Business and trade union organisations have urged the IRA and loyalist paramilitaries to demonstrate they are working effectively with Gen John de Chastelain's decommissioning body.
Northern Ireland will be left in an "uneasy present" if those with arms implicitly continue to reserve the right to "substitute violence for politics", the Group of 7 said in a statement yesterday.
Group of 7 consists of organisations such as the Confederation of British Industry in Northern Ireland, the Irish Congress of Trade Unions, the Institute of Directors and the North's Chamber of Commerce. The organisation does not expressly call for IRA decommissioning, or a commitment to disarm, although that is implicit in its statement.
The statement said: "The wide range of business, trade union and economic interests represented by the Group of 7 has been impressed and delighted with the progress made in recent weeks to get devolved institutions up and running and at grips with economic and social issues which brook no delay. So it is difficult to believe that we may be only a few days away from the collapse of the model for the future which was painfully hammered out in the Good Friday agreement and solidly endorsed throughout the island of Ireland.
"Like many others reading carefully all the statements issued at the conclusion of the Mitchell review, we had every reason to believe that the issue of how to get the agreement fully implemented in all its aspects had finally been resolved.

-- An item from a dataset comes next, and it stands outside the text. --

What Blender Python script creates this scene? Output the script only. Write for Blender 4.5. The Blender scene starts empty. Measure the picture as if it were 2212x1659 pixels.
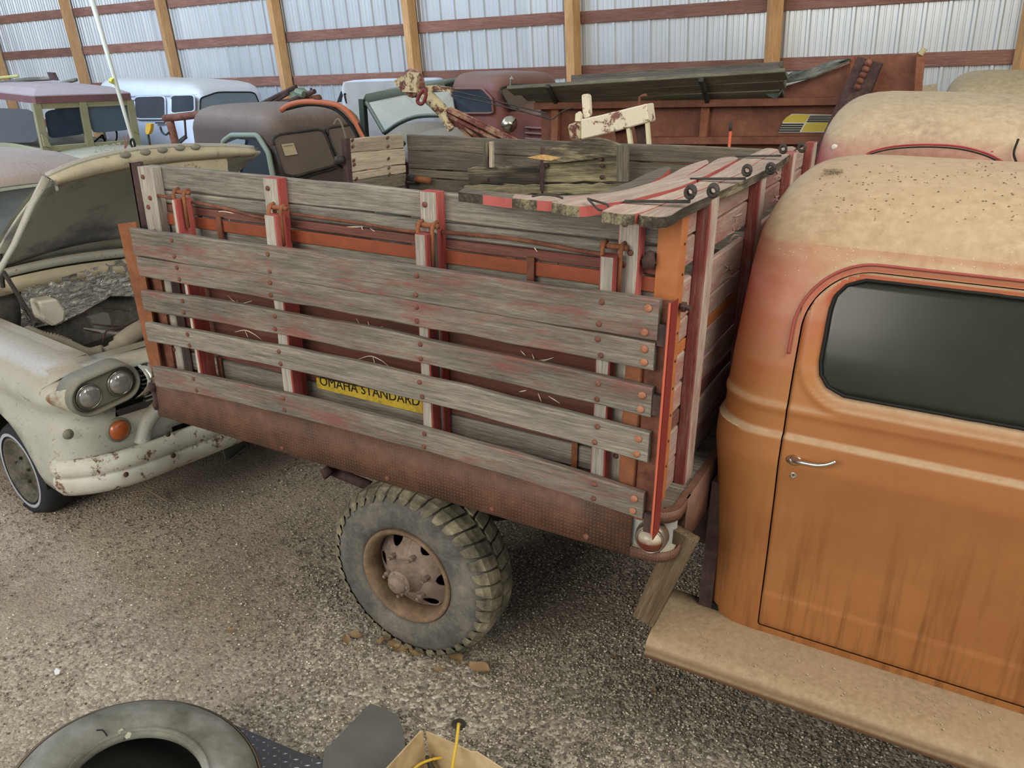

It is hard to see what other purpose the weeks of effort devoted on all sides to this review could have had.
"The past eight weeks have shown that the political institutions created by the agreement can not merely work but work effectively. Ministers from all the parties represented on the Executive have without exception shown their paces and demonstrated their ability to provide leadership. The Assembly committees have set to work energetically.
"All concerned in this exciting new venture deserve the support of the whole community in affording them the opportunity to fulfil the promise of their initial weeks in office. There needs to be matching evidence that the institution set up to deal with decommissioning is working equally effectively.
"We ask those who can enable Gen de Chastelain to provide that evidence to do so urgently. That would transform the situation. Each side is having to abandon attitudes and symbolism which the other finds repugnant. The process is inevitably charged with emotion and is painful for all. "There are few in our society who are not torn between the familiar past and the unknown future. The safeguard is that we all now have the opportunity, in partnership, to build the future together."
It continued: "We are concerned that the issue has become caught up in the currents of adversarial politics. However, if there is no resolution found, the losers will be those who were the intended beneficiaries of the peace process - the families throughout our society who, regardless of their political loyalties, felt that the Good Friday agreement signalled a new beginning.
"They have a right to know why, nearly two years after the agreement, they still cannot have a firm assurance that it will be implemented in its entirety."